Sunday, October 24, 2010

Three Drawings by Gregory Botts for David Shapiro


I hardly ever write something as an occasional poem but in thinking about David's collages this came out somewhat naturally. We were going to use it for an essay to accompany the collage show at Turtle Point Press but then I wrote the prose piece  which we used instead.




Three Drawings

1

now, If you drew a Violin on the grass

and then a Magnolia in a framing tree

and if a house were drawn burning behind

and a bluejay chattering in the further tree

they would be drawn together, flat,  by a line which seemed

more and more intent with drawing them

together like the original mystery they emerged 

the negative and positive,

balance and interplay

of texture forming a surface.



2

When Monsieur S. drew them, 

he borrowed a violin from that 19th c. painting 

in the magazine and then that  fire in the photo

he found on the Pont des Artistes and remembering

the bluejay from that  further heap. He would 

grid them and Yes, preserve that specific character that 

someone, somewhere-- had drawn them once, they would 

weave a reality in some way more life-like, maybe

as in our world of proliferating and actual overlay--





3

Now, when the boy King drew,  he knew the actual violin in mind 

but then thought this other idea of one, also possible 

and then forgot the other-- lost original?

He searched for a Magnolia but there was none 

and so used a Tulip. This was part of the house 

burning but because that was the title of the poem

he only needed to add the bluejay 

to let you know he wished it all could have been different.


His genius was to piece these things together 

in a making of his own  

as he was so very madly in love with the earth

he was close to and a part of

that whole, this earth--and this world, was seen in 

reality, plural.








An Orange Hand, Here.


There was a big round Charlie Rose like table downstairs, it was the Anne Plumb Gallery in Soho. You could have called it a salon but we didn't, it was just what was happening. 

I met David there probably discussing Frank O'Hara with Rene Ricard, pausing to add a remark about John Hedujk, then weaving together an idea from Goethe, there was a sense of permission. He already knew all the best poets and painters and was writing about them. He stuck everything in and continued to create his multi leveled pluralistic universe. It was a poem in progress.

David read his poetry often and I never missed it. I was far from being a connoisseur of poetry at the time but his musical voice and anecdotal goings on kept my interest.

I can remember, falling some where over Texas with his father, worrying but "safe in Texas," "safe as Texas." Different lines would stick, Blue jays and a "poor sparrow under an old car" a red bird flew. One easily loved the snow piling up in his poems.

Around the time of his, Evening Land, poem and The Seasons, did I start to catch on to the depth of associations required to approach. There was the fragile Earth behind, there were the ruins of art, a metal mouth, and a breast from somewhere before. A newspaper was blowing through, he could see, then couldn't see. Through the detritus, the constant qualifications but there was a ventriloquist's hope, a refusal to say no.

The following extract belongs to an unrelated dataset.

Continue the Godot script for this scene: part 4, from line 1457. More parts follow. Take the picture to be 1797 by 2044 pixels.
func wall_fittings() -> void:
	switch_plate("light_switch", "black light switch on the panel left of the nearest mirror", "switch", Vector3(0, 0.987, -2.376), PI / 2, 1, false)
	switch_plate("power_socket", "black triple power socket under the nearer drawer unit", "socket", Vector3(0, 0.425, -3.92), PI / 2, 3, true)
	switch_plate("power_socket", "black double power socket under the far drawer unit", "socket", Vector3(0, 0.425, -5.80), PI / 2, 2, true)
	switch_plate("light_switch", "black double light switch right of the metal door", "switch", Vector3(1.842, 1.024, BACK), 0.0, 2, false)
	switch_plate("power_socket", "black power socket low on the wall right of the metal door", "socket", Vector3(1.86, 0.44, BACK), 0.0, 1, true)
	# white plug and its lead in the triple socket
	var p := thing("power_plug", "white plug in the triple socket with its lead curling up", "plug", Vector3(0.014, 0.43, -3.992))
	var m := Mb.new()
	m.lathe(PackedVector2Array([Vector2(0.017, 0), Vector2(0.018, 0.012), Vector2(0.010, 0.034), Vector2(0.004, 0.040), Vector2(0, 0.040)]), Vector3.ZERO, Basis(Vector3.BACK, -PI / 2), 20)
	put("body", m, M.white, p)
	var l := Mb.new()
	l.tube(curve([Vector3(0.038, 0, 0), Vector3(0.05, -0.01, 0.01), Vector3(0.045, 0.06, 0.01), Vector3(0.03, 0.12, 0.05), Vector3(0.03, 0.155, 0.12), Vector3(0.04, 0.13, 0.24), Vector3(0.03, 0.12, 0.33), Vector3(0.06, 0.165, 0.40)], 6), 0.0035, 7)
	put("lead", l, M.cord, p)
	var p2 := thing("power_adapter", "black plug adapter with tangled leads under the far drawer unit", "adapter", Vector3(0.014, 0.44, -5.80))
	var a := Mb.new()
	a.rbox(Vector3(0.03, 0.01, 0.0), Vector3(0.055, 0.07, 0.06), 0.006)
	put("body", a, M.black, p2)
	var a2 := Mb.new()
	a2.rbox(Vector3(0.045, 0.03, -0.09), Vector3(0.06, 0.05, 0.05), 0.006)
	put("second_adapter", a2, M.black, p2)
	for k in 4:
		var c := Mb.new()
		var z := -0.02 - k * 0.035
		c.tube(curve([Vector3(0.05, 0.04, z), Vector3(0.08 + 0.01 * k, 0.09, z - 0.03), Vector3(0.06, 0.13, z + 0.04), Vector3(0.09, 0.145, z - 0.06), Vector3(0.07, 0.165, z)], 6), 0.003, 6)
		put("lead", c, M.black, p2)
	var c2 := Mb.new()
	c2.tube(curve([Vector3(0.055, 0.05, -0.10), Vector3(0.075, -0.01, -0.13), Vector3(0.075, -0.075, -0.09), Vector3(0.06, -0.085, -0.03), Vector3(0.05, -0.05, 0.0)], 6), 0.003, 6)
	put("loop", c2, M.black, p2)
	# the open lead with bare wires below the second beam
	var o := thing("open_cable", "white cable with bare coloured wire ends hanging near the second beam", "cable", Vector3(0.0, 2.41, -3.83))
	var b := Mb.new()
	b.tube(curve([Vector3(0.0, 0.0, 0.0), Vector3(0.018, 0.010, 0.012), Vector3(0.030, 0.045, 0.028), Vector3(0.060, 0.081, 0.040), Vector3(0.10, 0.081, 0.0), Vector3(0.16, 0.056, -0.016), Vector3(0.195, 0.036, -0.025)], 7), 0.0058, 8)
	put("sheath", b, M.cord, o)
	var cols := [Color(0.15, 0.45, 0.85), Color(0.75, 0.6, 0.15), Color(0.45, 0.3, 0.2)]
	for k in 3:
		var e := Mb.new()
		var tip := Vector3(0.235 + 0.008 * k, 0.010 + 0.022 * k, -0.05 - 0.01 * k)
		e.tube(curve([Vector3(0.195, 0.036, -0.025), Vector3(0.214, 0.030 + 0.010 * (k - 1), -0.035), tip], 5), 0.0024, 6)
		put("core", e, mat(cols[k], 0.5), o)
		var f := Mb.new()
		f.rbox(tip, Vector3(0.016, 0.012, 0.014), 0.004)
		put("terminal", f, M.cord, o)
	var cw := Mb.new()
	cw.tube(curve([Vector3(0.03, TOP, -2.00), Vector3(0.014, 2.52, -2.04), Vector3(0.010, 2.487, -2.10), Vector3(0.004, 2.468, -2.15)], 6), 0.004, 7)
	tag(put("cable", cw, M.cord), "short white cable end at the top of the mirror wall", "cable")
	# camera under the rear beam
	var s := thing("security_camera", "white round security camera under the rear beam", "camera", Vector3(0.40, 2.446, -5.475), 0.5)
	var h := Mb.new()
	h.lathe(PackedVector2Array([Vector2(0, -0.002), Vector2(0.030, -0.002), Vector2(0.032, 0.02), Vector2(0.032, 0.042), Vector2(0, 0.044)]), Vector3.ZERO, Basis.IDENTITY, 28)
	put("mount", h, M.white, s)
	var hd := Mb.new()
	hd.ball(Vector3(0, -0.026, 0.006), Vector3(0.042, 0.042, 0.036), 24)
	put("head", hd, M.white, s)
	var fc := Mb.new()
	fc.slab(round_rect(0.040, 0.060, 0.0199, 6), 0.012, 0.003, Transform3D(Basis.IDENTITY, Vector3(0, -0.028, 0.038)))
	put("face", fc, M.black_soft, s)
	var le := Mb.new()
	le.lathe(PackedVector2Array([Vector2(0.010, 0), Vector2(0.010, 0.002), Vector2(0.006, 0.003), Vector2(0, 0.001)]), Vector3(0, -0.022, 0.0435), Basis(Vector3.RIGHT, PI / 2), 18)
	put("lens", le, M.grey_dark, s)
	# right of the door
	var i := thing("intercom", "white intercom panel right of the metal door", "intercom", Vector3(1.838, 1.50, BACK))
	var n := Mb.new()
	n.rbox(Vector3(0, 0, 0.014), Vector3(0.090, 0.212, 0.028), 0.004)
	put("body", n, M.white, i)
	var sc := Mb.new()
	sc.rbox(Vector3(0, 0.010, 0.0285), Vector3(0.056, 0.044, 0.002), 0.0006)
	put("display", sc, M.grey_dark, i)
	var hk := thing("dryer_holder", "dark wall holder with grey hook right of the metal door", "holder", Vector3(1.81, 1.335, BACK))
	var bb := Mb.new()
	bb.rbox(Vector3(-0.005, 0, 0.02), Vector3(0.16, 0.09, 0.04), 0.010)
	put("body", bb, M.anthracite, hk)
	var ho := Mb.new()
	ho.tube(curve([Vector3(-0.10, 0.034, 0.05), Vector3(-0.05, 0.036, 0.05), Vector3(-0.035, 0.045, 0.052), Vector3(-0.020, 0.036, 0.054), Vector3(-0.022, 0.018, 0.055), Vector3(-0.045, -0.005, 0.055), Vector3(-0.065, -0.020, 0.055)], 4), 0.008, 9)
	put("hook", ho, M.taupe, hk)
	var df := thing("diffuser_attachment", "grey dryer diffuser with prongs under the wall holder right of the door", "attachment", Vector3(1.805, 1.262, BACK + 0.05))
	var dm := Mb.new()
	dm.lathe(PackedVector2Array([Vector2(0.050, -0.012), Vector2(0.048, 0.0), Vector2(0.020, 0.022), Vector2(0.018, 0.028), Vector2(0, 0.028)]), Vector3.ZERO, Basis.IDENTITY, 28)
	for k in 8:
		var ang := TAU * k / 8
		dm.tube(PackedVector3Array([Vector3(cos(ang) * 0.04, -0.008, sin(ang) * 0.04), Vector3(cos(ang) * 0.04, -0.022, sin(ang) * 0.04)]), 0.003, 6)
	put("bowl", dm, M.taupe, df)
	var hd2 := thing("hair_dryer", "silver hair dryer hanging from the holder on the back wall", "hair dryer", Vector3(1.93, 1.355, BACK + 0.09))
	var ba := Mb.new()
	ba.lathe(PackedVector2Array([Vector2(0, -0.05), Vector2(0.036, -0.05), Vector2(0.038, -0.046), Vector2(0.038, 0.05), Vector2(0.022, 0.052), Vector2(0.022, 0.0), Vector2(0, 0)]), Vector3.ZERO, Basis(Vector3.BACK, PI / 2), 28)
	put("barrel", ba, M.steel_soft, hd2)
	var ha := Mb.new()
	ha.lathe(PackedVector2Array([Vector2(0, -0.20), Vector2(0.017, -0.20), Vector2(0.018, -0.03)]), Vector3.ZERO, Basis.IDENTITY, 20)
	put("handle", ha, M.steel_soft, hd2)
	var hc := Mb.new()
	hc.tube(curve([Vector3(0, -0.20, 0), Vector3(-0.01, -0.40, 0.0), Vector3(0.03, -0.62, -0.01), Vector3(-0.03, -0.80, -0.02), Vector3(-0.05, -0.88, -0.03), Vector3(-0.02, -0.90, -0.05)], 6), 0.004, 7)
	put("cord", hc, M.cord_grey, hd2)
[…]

Here come the collages! I felt they were a side tributary to his poetry, running furiously for any time David wasn't writing-- they nervously ran and ran. Anyone that met David probably on the street between galleries, has a few collages hanging somewhere.

I scolded David for being so glib that, Hey, they were good but he cheapened them-- they came and came.  One after the other. I grabbed for that one, No!  David wanted to keep that one-- I took another. They evolved and I recognized a repeated imagery. This used over that and over, another repeated-- and then substituted.

Now, I think of the Whitman like tally, the scoring of each thing touched-- made real. The covering hands or birds like a Saint's touch conferring reality, here, here, and some still unrelated order into the scheme of things. 

I asked John Ashbery about this complex once and he replied to me, I think, sarcastically, "Oh the poetry and painting thing." The oblique relations between the two arts, poets and painters. In our time seems just fine. They add enough.

David came to my studio once and wrote on xeroxes of paintings I had on my table. "The old sunflower almost blocks the sun"  he wrote over a fragment of a sunflower painting. More than just oblique. 

We had shared belief though knowing the difficulty or impossibility of. I think It seems to come down to just caring that much about something, a poem or painting to lend the added thought, to add ones own cherished autonomy to anothers, maybe a kind of poetic kiss.

Beside my desk is one of David's collages, a xeroxed figure of Cezanne's bather, a seahorse stamped onto this icon, adding a stuck on mystery-- it flattens to a "orange colored hand," reverberating, image to word, back.